Dönem dizisi yapmak demek tarihi yorumlamak demektir; hem de fırından yeni çıkmış bir simit gibi en sıcak ve taze haliyle. Yukarıdan, çok yukarıdan tarafsız ve adil bir gözle bakar, izleyenleri de bulunduğu yere çıkartır, o bakışın hazzını yaşatarak olayları ve karakterleri önlerine sererdi. Geçmişi eksiksiz o hikâyenin içinde duygusal doyuma ulaşmış bir ruh hali içinde, kurgu ve karakterlerle birlikte siz de yaşardınız. Onun dizilerinde özellikle siyasî olayların anlatıldığı sahneleri hatırlayanlar, kendilerine son derece hassas bir terazinin ve hata yapmayan bir vicdanın eşlik ettiğini teslim edeceklerdir. Benim dahil olduğum “Hatırla Sevgili” ve sonra “Bu Kalp Seni Unutur mu?” dizileri arşivlerde duran canlı kanıtlardır. Ertuğrul Kürkçü, Mustafa Yalçıner gibi solun yaşayan efsaneleri ile bir masanın etrafında senaryo üzerinde tartışırken, onun hakkı teslim eden vicdanına kaç kere şahit oldum. Üstelik Tanpınar hayranıydı.
Geldiği ve içinde yaşadığı sol geleneğe rağmen benim önümde işte bu vicdanla özgürce kalem oynattığım geniş bir alan açmıştı. Bir genç kızın âşık olabileceği hatta sonra evlenebileceği kadar düzgün bir ülkücü karaktere hayat verebilmek sol geleneğin hâkim olduğu o dünya için müthiş bir gelişmeydi. Diziler solun egemenlik alanıydı ve ilk defa Tomris Giritlioğlu sayesinde ülkücüler yapay-plastik karakterler olmaktan çıkmış, sahici bir hayatta nefes alıp verme imkânı bulmuştu. Netice önemli değil: Bunu en zor anlayanlar ülkücüler oldu.
Bendeki asıl etkisi daha derinlere yerleşti. Sıkı bir akademik disiplinden geliyordum. Toplumun ve siyasetin gerçeğinin teorilerde ve tarihsel belgelerde saklandığına inanıyordum. Duygulardan arınmış soğukkanlı bir akılla topluma nüfuz etmek ve teorik bir analizden geçirmek yeterliydi. Tomris hanımla karşılaşana ve onunla birlikte çalışmaya başlayana kadar.
Gerçek aslında karşımıza her zaman bir hikâye şeklinde çıkıyordu. Kant’ın şu meşhur sözüne atıfta bulunuyorum. Şöyle demişti: “Şayet nesnel bir gerçeklik varsa bilinmesi imkânsızdır.
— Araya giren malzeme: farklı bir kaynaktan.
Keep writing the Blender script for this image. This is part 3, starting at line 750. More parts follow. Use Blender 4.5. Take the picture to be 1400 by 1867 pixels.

Tek bilebildiğimiz kendi oluşturduğumuz gerçekliktir ve o gerçeklik de her zaman bir hikâye biçimini alır.”
Tomris hanım işte şu bizim çok acımasız nesnel gerçekliğimizden bir hikâye çıkarmasını ve bu hikâyeyi en sahici haliyle bir dizilerde ve sinemada ete kemiğe büründürmesini çok iyi biliyordu. “Güz sancısı”nı, “Salkım Hanımın Taneleri”ni hatırlayın. Vicdan neydi? Cevap: Varlık Vergisi’ne, 6-7 Eylül olaylarına tam da Tomris Hanımın baktığı yerden bakmak ve olan bitenleri onun gibi ruhunuzda yaşayarak yargılamaktı.
Günlük tüketilen ve hemen unutulan sinema dünyasında “Kalıcı olan nedir?” diye sorarsanız, bu sorunun cevabını Tomris Giritlioğlu’nun geride bıraktıklarına bakmadan vermek mümkün olmayacak. Sinema bölümlerinde en az bir düzine master ve doktora tezini imzasını attığı eserleriyle dolduracağından eminim.
Teşvikiye camiinin avlusunda, son görevini yapmak için gelen kalabalıktan bir diyalog çarptı kulağıma: “Bu kadar seveni olması çok iyi bir insan olduğunu göstermiyor mu?”
Gerçekten iyi bir insandı. Hırsı, tutkusu sanatınaydı. Bu ülkenin insanlığına da çok şey kattı.